The Biggest Foreign Policy Threats to the United States Are the People Who Do Not Understand Foreign Policy

Impact

In a very recent PolicyMic op-ed, pundit Kristian Davis Bailey posits that the biggest threat to U.S. foreign policy is ... itself. The basic idea is that America extends a form of neocolonialism on the rest of the world in all, but name. 

He proceeds to highlight the main contradictions and conflicts in American foreign policy and highlights the non-aligned political movement as the political vehicle for a fairer, more egalitarian world order. The unfair treatments of Iran and Israel come up as the standard cases to illustrate his points.

I do like the piece, overall – it is detailed, mostly correct and informative. However, it trips and falls on the analysis, precisely because of its colonialist focus, and the lack of sophistication that makes it such an attractive explanation for all things wrong in the world in the first place actually ends up compromising its analytical value.

First, Bailey employs a definition of colonialism that lumps globalization, capitalism, and international business into one. These are categories each on their own, with push and pull tensions that cannot be said to go purely one way or the other. If, for example, Saudi Arabia as a primary oil exporter, also finances international terrorism, does that make it like the U.S., or an anti-thesis to the U.S.? Is America good or bad for supporting Saudi Arabia, because persuasive cases can be made for both aspects? The definition is by itself problematic.

In the comments section, the issue of America’s place in the world after 1945 came up. Now, the world could have gone on and functioned without America, but would it have been a good place to live? How long would it take to re-build the political and economic connections that existed before both World Wars, if America never took up a leadership role in the world?

Here is a largely unknown example of how American foreign policy is good: when I was in Fairbanks, Alaska, this summer, I saw a monument to American and Soviet pilots who fought alongside as allies in WWII. On the foundation of the monument, there is a plaque with a map of the world and a traced route of the path pilots took, from airplane factories in Ohio, up through Canada, into the Yukon, through Alaska and all the way across the USSR to the Eastern Front.
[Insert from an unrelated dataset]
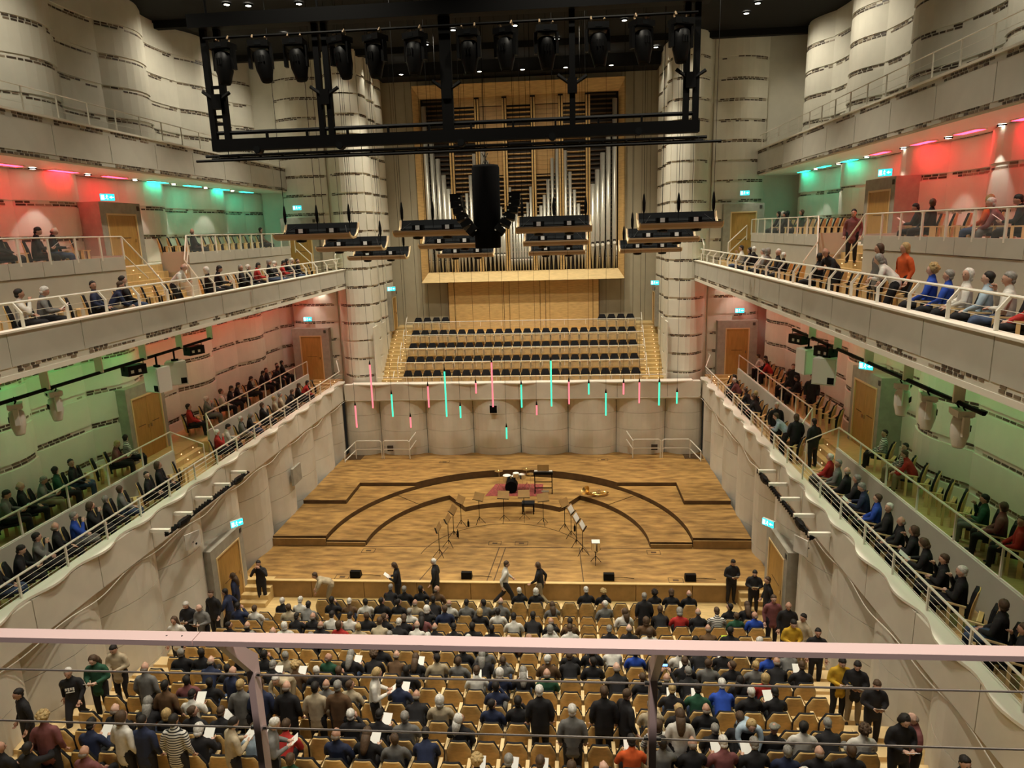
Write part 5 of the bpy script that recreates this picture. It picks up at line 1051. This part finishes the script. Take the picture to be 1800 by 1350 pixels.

Nearly 8,000 planes were delivered this way, and many died doing it, on top of those who perished in dogfights with the Luftwaffe. Just like America downplays the Soviet role in the war, however, the Russians aren’t terribly loud about this fact in helping them fight off the Nazis. (Superpowers tend to be drama queens.)

American foreign policy towards Israel and Iran can indeed be corrected on moral or humanitarian grounds, but there is more than that at play – the domestic and international balance of interests in the world dictates a sub-optimal foreign policy outcome, despite what might be the best intentions in some of the American establishment.

On terrorism – yes, America sponsors it, just like Iran, Israel, Saudi Arabia and every other state looking for proxy influence via destabilization. America creates and destroys its own enemies, as necessitated by its interests. The Russians did the exact same thing with the Georgians, as did the Romans with the Carthaginians. Foreign policy is an art. It’s up to the small guy to see that and know how to play the game to his advantage.  

In Bailey’s defense, American foreign policy is prone to black and white, evil and good interpretations of the world, but this is only a surface impression at best. He also does not recognize that the world’s history tends to rhyme, as the brilliant Mark Twain said once upon a time, and the very same world change very slowly as a consequence. President Obama pays more heed to the United Nations than George W. Bush and has adopted a more multilateral brand of foreign policy. That’s not to say the drone strikes in Pakistan that he also endorses aren’t killing scores of innocent people; but, it has begun a shift in American foreign policy towards greater respect for international law and humanitarian values, in my view. It will take more than two terms to see a fundamental character shift, and the costs of doing it will not necessarily be low either.

I am not an apologist for American foreign policy. But, the colonialist perspective Bailey uses is limited by its very nature. Evaluating American foreign policy fairly, with the very same nuance he calls for, begins with all of the above.